Exercise requirements:
Please output the data below exactly as given, starting at its first line and stopping after the line that contains "H('c', 1815, 1090, 138, 155, 0, 'cr/ol', 'porous".
--- BEGIN Input material ---
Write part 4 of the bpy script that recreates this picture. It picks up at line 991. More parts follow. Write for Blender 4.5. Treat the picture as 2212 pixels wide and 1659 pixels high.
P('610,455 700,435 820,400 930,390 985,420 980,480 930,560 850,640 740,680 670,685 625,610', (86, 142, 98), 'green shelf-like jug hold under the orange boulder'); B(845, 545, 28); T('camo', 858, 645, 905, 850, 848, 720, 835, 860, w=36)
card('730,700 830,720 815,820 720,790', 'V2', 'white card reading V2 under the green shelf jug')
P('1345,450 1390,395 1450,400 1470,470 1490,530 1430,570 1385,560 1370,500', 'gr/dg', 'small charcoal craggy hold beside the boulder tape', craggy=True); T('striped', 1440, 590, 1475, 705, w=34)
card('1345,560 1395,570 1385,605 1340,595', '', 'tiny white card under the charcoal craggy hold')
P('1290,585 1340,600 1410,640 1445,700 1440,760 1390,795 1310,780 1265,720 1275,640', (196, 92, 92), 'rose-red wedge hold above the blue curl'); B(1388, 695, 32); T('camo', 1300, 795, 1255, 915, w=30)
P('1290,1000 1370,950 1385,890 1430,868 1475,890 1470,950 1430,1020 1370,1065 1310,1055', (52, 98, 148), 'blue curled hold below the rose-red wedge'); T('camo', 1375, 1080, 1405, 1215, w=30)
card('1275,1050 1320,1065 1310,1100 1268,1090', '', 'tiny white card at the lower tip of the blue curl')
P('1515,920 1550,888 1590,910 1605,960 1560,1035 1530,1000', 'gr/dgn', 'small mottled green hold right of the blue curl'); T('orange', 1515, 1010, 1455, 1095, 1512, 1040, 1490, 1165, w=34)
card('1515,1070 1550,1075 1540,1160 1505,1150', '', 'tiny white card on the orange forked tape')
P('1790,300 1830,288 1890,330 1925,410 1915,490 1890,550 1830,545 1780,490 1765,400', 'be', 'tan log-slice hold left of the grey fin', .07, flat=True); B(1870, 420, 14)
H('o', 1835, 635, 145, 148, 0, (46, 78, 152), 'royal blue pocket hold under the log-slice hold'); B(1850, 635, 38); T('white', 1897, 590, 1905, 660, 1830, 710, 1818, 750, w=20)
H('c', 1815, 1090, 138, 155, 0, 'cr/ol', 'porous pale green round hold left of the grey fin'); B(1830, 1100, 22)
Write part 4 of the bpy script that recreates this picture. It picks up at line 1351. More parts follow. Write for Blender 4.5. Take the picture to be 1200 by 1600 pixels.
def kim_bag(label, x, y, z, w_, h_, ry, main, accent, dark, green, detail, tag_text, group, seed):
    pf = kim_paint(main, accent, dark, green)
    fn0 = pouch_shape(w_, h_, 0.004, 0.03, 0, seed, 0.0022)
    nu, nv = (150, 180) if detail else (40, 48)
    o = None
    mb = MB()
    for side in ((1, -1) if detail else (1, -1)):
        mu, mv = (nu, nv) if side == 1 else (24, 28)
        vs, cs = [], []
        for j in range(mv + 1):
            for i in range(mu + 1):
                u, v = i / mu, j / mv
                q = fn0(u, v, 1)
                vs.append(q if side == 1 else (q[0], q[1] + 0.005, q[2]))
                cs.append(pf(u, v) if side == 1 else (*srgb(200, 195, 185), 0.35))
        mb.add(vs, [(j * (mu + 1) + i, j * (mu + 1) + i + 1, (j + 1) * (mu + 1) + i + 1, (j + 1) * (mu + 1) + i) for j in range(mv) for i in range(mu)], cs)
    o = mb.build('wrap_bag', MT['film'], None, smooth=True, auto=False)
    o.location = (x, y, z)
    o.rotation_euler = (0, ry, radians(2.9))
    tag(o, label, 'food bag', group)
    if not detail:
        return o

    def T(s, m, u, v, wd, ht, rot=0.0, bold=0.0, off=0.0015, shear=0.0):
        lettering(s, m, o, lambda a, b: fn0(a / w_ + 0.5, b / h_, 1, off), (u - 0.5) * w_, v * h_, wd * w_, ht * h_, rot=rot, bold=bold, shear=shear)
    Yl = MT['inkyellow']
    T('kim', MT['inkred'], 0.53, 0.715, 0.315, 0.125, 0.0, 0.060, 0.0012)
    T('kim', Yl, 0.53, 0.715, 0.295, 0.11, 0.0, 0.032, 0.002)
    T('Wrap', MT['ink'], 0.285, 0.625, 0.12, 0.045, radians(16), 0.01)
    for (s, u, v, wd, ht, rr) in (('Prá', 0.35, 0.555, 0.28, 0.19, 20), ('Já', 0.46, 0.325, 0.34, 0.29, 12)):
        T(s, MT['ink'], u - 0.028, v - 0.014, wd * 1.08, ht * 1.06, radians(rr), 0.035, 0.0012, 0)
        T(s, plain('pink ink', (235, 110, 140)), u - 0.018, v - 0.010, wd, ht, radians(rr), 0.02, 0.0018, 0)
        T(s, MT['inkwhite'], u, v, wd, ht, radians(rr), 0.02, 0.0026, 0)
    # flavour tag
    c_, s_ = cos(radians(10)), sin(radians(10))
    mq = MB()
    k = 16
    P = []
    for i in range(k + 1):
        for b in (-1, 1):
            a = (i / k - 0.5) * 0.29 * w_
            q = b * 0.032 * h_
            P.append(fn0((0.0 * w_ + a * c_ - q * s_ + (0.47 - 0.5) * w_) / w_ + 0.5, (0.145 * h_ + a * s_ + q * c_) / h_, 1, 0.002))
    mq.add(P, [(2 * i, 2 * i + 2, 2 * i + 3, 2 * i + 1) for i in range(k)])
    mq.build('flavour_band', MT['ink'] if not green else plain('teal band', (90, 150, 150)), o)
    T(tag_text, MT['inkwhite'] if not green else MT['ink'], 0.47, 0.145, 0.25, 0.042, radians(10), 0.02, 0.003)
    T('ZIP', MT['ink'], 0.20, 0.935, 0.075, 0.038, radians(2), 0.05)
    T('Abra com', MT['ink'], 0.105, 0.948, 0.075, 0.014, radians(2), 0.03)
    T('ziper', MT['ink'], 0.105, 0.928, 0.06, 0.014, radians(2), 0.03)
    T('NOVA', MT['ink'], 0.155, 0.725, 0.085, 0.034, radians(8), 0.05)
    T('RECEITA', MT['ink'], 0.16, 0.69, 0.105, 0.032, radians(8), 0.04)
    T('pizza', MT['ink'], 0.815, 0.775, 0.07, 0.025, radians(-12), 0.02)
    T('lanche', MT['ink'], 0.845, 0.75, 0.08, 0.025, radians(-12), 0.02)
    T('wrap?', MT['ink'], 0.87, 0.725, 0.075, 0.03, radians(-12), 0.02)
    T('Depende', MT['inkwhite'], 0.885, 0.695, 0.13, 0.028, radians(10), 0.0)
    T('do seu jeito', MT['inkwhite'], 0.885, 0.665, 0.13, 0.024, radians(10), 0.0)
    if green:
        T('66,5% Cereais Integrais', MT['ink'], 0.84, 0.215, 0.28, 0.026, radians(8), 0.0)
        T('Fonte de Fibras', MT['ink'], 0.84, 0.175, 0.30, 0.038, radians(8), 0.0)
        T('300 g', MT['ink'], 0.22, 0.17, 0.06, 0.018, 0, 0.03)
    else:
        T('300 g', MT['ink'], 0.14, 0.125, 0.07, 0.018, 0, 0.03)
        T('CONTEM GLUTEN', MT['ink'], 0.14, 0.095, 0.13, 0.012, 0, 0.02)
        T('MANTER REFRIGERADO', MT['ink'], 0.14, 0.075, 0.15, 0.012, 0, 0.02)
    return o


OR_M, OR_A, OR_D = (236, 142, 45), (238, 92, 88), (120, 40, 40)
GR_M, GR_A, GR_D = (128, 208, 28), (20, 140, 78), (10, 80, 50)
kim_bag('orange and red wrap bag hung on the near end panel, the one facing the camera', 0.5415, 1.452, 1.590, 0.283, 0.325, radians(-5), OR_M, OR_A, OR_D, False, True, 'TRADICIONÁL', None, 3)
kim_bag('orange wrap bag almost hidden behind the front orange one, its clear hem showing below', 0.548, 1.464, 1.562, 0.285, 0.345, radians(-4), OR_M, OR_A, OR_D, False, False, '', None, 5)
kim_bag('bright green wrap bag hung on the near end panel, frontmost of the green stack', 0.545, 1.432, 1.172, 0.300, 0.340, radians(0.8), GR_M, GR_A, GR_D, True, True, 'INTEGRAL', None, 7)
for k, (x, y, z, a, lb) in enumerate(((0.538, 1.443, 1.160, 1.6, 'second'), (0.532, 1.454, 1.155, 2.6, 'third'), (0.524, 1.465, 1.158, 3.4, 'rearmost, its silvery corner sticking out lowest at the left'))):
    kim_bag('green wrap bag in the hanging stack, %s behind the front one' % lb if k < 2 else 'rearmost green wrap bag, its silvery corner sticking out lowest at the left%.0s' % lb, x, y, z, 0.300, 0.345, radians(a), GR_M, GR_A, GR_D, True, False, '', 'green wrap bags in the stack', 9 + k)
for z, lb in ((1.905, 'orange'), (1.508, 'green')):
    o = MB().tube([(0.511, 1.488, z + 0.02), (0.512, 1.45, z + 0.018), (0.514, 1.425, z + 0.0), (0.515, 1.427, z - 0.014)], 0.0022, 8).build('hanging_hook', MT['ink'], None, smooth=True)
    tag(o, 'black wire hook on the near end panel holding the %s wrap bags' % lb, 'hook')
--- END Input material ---
Expected answer:
Write part 4 of the bpy script that recreates this picture. It picks up at line 991. More parts follow. Write for Blender 4.5. Treat the picture as 2212 pixels wide and 1659 pixels high.
P('610,455 700,435 820,400 930,390 985,420 980,480 930,560 850,640 740,680 670,685 625,610', (86, 142, 98), 'green shelf-like jug hold under the orange boulder'); B(845, 545, 28); T('camo', 858, 645, 905, 850, 848, 720, 835, 860, w=36)
card('730,700 830,720 815,820 720,790', 'V2', 'white card reading V2 under the green shelf jug')
P('1345,450 1390,395 1450,400 1470,470 1490,530 1430,570 1385,560 1370,500', 'gr/dg', 'small charcoal craggy hold beside the boulder tape', craggy=True); T('striped', 1440, 590, 1475, 705, w=34)
card('1345,560 1395,570 1385,605 1340,595', '', 'tiny white card under the charcoal craggy hold')
P('1290,585 1340,600 1410,640 1445,700 1440,760 1390,795 1310,780 1265,720 1275,640', (196, 92, 92), 'rose-red wedge hold above the blue curl'); B(1388, 695, 32); T('camo', 1300, 795, 1255, 915, w=30)
P('1290,1000 1370,950 1385,890 1430,868 1475,890 1470,950 1430,1020 1370,1065 1310,1055', (52, 98, 148), 'blue curled hold below the rose-red wedge'); T('camo', 1375, 1080, 1405, 1215, w=30)
card('1275,1050 1320,1065 1310,1100 1268,1090', '', 'tiny white card at the lower tip of the blue curl')
P('1515,920 1550,888 1590,910 1605,960 1560,1035 1530,1000', 'gr/dgn', 'small mottled green hold right of the blue curl'); T('orange', 1515, 1010, 1455, 1095, 1512, 1040, 1490, 1165, w=34)
card('1515,1070 1550,1075 1540,1160 1505,1150', '', 'tiny white card on the orange forked tape')
P('1790,300 1830,288 1890,330 1925,410 1915,490 1890,550 1830,545 1780,490 1765,400', 'be', 'tan log-slice hold left of the grey fin', .07, flat=True); B(1870, 420, 14)
H('o', 1835, 635, 145, 148, 0, (46, 78, 152), 'royal blue pocket hold under the log-slice hold'); B(1850, 635, 38); T('white', 1897, 590, 1905, 660, 1830, 710, 1818, 750, w=20)
H('c', 1815, 1090, 138, 155, 0, 'cr/ol', 'porous pale green round hold left of the grey fin'); B(1830, 1100, 22)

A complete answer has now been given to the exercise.